City of Alma commissioners approved a slate of public‑works, procurement and financing items at their meeting.
The commission unanimously awarded the downtown and park parking‑lot seal-and‑stripe contract to Zenberg Asphalt for a total bid of $19,201 to cover multiple lots, including the lot behind the opera block, the former Brown Printing lot, the Woodworth/Mercantile lot and Scotland Yard Park’s lot. City staff recommended a second coat of sealer to extend the pavement life 5–8 years; commissioners asked questions about vendor familiarity and were told the project is under budget.
The commission also set a public hearing for Tuesday, March 10, 2026, at 6 p.m. to consider establishing a final special‑assessment district (No. 1 of 2024) for construction of sanitary sewer leads on Pine Avenue. Staff clarified this hearing is to finalize assessments for leads where the city covered 50% of the cost for homeowner or business connections.
On transportation, the body approved the annual FY2026 operating formula grant agreement for rural-area transit funding to support Alma Transit and authorized the mayor and city clerk to execute the agreement; staff noted the agreement includes federal program conditions.

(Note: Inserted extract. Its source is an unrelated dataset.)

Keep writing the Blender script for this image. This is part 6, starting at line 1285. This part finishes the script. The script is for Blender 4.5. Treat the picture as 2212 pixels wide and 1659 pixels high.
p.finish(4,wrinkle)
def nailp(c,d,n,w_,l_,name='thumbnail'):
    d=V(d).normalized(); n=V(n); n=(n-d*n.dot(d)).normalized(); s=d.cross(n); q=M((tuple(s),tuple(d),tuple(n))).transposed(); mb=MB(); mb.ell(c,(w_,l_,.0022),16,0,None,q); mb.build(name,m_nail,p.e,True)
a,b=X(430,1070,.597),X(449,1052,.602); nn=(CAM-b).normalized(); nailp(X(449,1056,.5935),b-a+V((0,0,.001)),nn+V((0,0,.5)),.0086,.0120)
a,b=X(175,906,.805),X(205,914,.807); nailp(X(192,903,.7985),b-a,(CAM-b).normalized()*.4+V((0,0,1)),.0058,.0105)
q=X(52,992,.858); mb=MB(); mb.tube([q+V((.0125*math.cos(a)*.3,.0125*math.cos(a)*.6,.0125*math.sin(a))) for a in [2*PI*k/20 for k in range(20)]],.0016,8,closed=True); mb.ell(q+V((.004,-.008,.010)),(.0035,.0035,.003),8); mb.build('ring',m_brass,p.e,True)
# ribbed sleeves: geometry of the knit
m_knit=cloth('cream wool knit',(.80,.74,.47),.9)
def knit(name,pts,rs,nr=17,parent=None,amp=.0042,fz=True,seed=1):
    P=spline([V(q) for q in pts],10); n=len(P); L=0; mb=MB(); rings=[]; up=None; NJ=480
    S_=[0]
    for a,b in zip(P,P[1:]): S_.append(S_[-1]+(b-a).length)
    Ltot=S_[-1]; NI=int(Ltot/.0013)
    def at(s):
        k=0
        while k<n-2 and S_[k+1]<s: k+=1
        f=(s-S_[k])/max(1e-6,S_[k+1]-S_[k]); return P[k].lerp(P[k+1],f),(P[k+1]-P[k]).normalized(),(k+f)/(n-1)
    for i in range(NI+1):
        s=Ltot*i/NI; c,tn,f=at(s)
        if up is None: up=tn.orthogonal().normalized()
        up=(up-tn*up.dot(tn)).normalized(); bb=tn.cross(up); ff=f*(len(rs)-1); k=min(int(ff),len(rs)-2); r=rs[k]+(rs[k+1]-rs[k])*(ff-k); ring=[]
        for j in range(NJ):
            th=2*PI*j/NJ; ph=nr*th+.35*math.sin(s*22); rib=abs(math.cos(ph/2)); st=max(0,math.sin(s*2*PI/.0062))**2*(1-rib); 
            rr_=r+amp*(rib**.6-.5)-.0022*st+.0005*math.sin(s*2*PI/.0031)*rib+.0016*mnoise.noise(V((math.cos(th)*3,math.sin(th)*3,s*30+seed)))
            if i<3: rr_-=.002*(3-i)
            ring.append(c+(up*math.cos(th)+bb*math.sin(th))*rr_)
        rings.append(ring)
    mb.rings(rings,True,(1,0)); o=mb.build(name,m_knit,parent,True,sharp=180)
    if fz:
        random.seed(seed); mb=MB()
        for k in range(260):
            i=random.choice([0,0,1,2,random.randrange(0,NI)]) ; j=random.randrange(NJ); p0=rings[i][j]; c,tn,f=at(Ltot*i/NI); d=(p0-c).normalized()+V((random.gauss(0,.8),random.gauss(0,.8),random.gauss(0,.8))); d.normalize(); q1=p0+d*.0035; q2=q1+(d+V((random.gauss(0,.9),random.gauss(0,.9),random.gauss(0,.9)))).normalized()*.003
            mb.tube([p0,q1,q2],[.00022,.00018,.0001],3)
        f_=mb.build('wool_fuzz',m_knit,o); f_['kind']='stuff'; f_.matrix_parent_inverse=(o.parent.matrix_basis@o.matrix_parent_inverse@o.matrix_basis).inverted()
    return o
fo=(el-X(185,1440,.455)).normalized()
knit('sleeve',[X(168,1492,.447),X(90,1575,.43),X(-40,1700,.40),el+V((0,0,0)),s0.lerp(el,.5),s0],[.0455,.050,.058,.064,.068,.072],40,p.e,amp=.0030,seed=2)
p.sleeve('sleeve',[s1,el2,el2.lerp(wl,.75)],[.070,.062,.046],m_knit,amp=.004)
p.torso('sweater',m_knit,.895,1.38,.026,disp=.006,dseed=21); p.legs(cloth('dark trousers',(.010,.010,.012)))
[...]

City staff said teams will appear before the commission with close-out change orders for the Moyer Avenue and Charles Avenue projects and reported aggregate change-order costs of $8,087,952.57 across funding centers (drinking water SRF, sewer, and roadway). Staff said detailed change orders will be presented for approval in upcoming meetings.
Commissioners also ratified four city investments (described in the packet as two CDs and two CDRs) and voted to receive several departmental reports.
No formal votes recording roll-call tallies were read into the record; the meeting used voice votes with commissioners answering "yes" when asked.